L’originalité de ce roman réside aussi dans sa structure fragmentaire. L’auteure a fait le choix d’un récit polyphonique où les voix et les points de vue s’additionnent pour dire le monde. Des SMS, des courriels, des lettres et des extraits de journaux intimes viennent interrompre le monologue d’Estelle. Loin de perturber notre lecture, cette pluralité de voix fait résonner avec une force redoublée l’anaphore identitaire qui scande le récit, dès le titre. C’est bien la preuve, sans doute, qu’Aminata Aïdara est « quelqu’un » dont il faudra désormais retenir le nom.
Aminata Aïdara est polyglotte. Elle écrit en italien et en français. Elle parle le wolof et la langue de Shakespeare.

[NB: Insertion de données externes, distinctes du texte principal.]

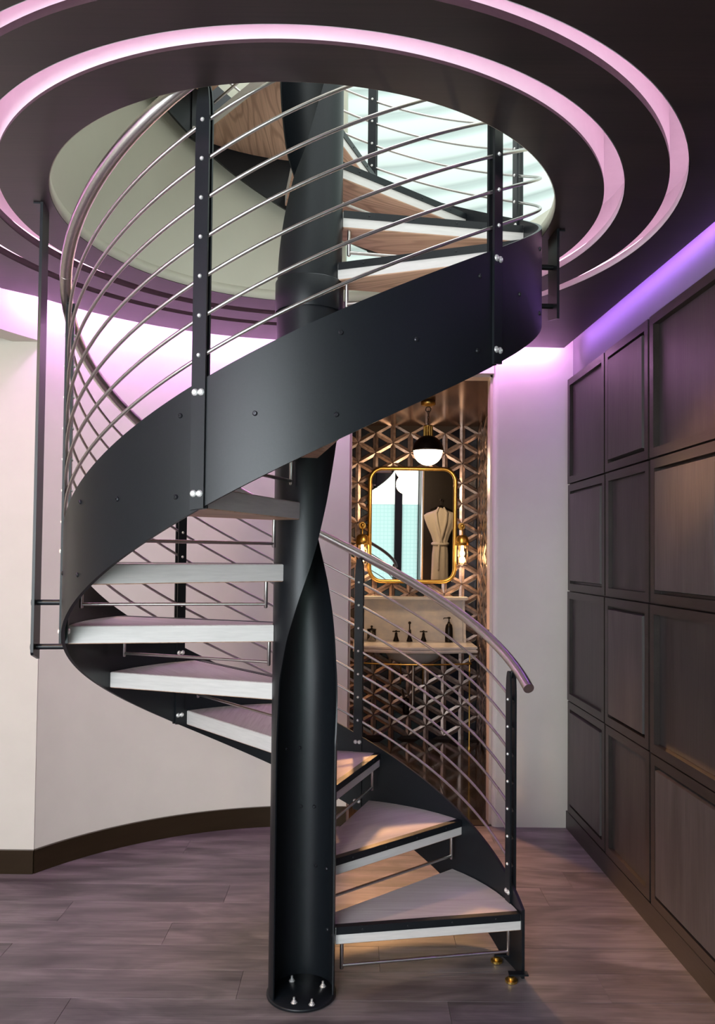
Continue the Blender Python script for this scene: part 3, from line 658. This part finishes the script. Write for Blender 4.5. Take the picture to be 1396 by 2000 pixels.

Dans quelle langue est-ce que vous rêvez ?
Je rêve principalement en italien, mais depuis quelques années, il m’arrive parfois de rêver en français.
A quel âge avez-vous su que vous vouliez être écrivain ?
Je l’ai su dès que j’ai appris à écrire.
Un roman qui a changé votre vie ?
Lesssio famigliane (Les mots de la tribu, Grasset) de Natalia Ginzberg. Ce roman a joué un rôle important dans mon parcours.
Y a-t-il un livre de vos contemporains que vous auriez aimé avoir écrit ?
Oui, L’attrape-cœur de Salinger. Je ne sais pas si on peut dire que Salinger est mon contemporain, mais son livre est celui que j’aurais vraiment aimé avoir écrit. Dans sa version féminine bien sûr.
Comment naissent vos récits ?
Ils naissent à partir de ma rencontre avec mes personnages qui m’habitent avant de s’incarner dans mes livres.
Quand est-ce que vous aimez écrire ? Tôt le matin ? Dans la journée ? Pendant la nuit quand le monde dort ?
Dans la journée, jamais la nuit.
Est-ce que c’est plus facile d’écrire quand on a déjà publié des livres avant comme vous?
Je n’en sais rien. Moi, j’écris tout le temps. C’est une nécessité. Il est plus dur pour moi de ne pas écrire que d’écrire.
Pourquoi est-ce que vous écrivez ?
J’écris pour exister. Pour pouvoir m’exprimer aussi.